Does socially responsible investing make any difference? This was the question addressed by former secretary of labor Robert Reich in a Sayles Hall talk he gave to kick off a September conference on the subject. The conference was presented as part of the ongoing Stephen Robert ’62 Initiative for the Study of Values.

“Do I want [the retirement investor] TIAA-CREF to maximize the value of the returns on my shares?” he asked the audience of about eighty students and faculty members. “Yes, of course I do. But at the same time there is a part of my brain that doesn’t want a company to treat its workers badly.”

Reich, who was appointed to the labor post by President Clinton, outlined the ways in which investors try to be socially responsible. Some people, he said, simply don’t buy shares in companies whose policies or products they find morally repugnant. “That’s an appropriate thing for people to do,” he acknowledged, but “it’s not going to change corporate behavior.” Other investors use their shareholder status to pressure corporations to change their ways.
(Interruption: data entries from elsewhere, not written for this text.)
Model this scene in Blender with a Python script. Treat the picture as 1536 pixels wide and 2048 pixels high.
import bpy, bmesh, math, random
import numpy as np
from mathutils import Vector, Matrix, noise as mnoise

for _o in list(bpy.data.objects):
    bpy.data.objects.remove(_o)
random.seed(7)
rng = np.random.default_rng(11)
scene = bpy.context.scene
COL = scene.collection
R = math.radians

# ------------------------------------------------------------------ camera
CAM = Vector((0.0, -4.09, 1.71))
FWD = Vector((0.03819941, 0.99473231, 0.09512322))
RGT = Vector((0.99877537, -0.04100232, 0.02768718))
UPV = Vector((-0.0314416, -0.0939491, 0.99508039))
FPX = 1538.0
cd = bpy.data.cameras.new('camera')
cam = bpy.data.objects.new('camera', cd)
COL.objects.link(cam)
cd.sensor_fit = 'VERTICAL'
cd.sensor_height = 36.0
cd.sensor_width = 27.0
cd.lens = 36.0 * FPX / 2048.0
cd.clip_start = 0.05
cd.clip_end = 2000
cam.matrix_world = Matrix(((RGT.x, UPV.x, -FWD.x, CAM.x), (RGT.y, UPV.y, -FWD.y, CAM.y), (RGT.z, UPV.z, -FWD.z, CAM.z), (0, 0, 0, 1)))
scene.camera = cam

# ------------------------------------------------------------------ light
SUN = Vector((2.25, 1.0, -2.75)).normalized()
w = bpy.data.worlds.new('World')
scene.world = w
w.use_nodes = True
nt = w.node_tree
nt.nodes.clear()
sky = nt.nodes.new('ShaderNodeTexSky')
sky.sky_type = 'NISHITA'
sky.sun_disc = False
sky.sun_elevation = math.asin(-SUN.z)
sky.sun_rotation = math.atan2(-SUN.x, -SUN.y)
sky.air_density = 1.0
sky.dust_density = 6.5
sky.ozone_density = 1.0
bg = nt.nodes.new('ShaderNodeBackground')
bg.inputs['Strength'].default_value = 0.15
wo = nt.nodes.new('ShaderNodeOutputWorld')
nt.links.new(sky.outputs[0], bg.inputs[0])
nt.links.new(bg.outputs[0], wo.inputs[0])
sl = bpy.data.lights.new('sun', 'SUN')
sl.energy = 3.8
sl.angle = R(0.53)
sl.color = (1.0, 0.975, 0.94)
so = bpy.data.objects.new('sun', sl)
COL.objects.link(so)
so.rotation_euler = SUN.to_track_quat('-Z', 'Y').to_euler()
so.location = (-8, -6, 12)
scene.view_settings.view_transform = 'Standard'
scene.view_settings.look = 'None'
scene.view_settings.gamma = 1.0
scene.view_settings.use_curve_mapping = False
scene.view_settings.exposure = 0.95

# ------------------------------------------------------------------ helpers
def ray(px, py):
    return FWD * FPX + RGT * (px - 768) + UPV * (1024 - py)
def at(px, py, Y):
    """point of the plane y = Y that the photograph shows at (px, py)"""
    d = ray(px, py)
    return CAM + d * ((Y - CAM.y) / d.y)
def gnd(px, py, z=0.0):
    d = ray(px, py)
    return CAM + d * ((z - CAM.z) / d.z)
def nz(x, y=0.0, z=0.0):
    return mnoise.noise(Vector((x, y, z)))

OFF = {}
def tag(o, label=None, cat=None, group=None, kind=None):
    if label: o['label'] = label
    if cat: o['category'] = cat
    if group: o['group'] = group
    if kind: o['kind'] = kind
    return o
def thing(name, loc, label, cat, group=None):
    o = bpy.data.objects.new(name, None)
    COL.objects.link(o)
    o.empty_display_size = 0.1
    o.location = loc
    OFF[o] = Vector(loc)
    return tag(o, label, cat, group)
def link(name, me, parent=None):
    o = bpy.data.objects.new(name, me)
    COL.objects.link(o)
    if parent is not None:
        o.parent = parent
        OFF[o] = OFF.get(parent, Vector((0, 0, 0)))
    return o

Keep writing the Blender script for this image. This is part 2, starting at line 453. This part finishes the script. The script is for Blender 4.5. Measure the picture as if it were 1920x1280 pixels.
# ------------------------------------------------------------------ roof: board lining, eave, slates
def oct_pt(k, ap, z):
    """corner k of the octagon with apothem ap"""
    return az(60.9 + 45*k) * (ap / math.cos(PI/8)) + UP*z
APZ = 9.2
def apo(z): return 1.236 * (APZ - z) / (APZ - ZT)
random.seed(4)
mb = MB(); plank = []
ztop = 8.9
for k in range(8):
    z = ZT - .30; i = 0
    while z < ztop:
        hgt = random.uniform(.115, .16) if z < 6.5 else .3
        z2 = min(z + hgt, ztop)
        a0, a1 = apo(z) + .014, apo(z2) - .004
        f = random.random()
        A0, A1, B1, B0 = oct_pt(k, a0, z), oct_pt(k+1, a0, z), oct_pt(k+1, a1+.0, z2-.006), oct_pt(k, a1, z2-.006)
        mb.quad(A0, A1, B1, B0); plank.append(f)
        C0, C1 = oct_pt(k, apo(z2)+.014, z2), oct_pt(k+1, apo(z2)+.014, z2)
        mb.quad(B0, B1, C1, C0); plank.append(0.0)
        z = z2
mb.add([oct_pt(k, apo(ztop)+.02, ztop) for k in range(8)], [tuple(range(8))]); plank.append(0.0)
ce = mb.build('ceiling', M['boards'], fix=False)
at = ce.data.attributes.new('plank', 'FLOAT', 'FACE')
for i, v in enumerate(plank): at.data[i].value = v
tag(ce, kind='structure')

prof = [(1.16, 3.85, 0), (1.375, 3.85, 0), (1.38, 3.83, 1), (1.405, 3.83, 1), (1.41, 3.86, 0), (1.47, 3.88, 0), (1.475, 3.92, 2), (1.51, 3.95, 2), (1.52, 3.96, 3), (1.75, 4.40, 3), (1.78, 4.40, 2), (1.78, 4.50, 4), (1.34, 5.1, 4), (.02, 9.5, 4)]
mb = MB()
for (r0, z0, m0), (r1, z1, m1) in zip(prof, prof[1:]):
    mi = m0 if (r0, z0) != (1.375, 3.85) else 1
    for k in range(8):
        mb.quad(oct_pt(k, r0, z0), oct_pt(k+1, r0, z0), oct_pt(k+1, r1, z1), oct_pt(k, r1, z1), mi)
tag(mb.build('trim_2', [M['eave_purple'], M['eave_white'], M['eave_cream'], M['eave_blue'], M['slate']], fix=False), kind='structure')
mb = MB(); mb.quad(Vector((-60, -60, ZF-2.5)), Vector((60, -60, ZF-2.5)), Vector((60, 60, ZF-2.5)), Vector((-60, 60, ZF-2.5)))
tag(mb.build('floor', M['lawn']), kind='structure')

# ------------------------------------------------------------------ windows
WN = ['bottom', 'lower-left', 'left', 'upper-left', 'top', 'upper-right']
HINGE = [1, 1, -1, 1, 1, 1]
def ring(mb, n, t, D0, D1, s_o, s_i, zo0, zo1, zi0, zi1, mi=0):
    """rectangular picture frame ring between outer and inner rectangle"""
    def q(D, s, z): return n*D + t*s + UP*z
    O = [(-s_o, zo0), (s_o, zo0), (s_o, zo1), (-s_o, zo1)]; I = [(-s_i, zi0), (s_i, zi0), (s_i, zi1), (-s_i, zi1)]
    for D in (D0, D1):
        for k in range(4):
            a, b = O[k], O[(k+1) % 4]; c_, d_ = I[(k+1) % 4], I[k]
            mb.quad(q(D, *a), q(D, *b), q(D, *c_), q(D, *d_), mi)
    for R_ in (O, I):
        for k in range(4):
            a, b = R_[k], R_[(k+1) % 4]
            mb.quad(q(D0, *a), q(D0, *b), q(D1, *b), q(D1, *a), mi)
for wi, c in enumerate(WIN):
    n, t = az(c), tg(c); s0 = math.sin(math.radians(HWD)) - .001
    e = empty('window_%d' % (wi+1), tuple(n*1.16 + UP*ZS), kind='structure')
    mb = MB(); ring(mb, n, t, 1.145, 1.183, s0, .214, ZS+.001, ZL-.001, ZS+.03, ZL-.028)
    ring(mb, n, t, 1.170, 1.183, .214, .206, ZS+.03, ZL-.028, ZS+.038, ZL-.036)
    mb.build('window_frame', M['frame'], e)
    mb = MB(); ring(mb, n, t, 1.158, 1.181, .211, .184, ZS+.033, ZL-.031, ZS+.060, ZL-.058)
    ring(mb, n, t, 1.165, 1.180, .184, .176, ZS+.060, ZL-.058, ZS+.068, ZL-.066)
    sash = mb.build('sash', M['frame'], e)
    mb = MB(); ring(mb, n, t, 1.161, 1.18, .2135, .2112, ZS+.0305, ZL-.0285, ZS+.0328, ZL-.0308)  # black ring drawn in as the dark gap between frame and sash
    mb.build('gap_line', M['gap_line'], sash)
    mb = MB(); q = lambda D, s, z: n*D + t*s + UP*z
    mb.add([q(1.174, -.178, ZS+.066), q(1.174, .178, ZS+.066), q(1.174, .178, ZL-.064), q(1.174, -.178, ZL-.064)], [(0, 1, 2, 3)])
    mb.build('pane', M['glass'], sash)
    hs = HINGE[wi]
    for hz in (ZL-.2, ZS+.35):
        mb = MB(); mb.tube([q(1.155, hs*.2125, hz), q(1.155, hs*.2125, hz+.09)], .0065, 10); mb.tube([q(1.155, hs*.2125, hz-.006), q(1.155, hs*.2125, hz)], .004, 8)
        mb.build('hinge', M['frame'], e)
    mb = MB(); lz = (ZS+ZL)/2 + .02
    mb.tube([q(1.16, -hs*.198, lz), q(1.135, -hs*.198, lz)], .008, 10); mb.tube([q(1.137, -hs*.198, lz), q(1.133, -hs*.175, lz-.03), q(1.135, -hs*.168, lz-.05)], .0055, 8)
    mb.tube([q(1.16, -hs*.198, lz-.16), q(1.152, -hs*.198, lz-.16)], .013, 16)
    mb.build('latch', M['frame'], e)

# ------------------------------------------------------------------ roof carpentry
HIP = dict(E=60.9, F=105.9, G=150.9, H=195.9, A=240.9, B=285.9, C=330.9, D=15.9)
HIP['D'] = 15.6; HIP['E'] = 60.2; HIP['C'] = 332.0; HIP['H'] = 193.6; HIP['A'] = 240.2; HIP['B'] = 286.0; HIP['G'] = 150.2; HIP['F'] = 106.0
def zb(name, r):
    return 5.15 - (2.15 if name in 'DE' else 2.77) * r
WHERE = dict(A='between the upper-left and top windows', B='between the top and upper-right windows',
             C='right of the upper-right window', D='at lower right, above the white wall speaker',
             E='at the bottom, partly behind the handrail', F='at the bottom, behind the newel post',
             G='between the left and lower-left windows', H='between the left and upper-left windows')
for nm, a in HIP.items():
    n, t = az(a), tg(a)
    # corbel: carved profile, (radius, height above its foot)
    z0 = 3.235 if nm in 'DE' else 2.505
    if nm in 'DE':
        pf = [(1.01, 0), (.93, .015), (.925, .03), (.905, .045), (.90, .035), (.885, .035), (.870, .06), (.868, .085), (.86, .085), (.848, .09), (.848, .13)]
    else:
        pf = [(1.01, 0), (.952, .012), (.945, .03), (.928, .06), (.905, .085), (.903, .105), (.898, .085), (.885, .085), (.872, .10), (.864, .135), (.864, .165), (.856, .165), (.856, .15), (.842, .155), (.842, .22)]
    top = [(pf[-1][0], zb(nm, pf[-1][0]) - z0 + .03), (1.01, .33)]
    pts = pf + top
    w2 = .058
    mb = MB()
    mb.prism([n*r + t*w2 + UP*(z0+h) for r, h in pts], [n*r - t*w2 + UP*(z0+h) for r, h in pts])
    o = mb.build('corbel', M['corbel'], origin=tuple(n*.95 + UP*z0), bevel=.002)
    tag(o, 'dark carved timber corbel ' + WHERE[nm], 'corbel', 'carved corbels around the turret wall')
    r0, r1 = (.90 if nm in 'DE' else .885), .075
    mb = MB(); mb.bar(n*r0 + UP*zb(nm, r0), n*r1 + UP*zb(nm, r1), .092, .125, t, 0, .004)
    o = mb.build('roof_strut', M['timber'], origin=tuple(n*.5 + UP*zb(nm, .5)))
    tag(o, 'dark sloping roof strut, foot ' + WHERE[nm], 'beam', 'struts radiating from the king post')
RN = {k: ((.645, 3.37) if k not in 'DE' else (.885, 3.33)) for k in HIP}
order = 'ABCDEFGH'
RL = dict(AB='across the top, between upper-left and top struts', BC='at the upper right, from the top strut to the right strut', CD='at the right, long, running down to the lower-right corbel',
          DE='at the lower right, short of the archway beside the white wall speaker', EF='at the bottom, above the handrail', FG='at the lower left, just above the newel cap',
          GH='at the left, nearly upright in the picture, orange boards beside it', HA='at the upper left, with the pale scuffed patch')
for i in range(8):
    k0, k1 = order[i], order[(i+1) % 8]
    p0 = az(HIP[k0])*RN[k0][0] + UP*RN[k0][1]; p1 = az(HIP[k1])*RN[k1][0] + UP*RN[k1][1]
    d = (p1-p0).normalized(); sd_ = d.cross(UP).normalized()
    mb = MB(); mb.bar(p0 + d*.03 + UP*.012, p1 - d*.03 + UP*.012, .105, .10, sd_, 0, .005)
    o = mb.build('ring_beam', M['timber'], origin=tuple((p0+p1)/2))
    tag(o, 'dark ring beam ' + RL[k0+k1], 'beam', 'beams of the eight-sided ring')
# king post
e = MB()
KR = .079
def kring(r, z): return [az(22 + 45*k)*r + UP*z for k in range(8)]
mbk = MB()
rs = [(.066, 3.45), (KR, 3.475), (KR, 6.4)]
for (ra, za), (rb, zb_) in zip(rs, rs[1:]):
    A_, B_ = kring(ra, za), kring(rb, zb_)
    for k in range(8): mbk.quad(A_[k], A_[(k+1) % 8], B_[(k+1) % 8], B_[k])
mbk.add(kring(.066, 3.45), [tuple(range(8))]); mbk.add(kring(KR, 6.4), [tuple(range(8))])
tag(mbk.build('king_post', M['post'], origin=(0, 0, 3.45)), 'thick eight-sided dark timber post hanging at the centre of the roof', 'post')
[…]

However, Reich noted, companies are more likely to respond to pressure from the public than from small investors.

A better weapon, Reich argued, is to enact laws that create incentives for companies to be good citizens. He admitted, however, that more and more businesses are hiring lobbyists and using selective campaign contributions to fight such laws—overwhelming and distorting the political system with money. In the end Reich suggested countering such tactics by demanding campaign finance reform laws. Such laws, he argued, are the first step in correcting the imbalance of power that now exists between the ability of corporations and individuals to effect political change.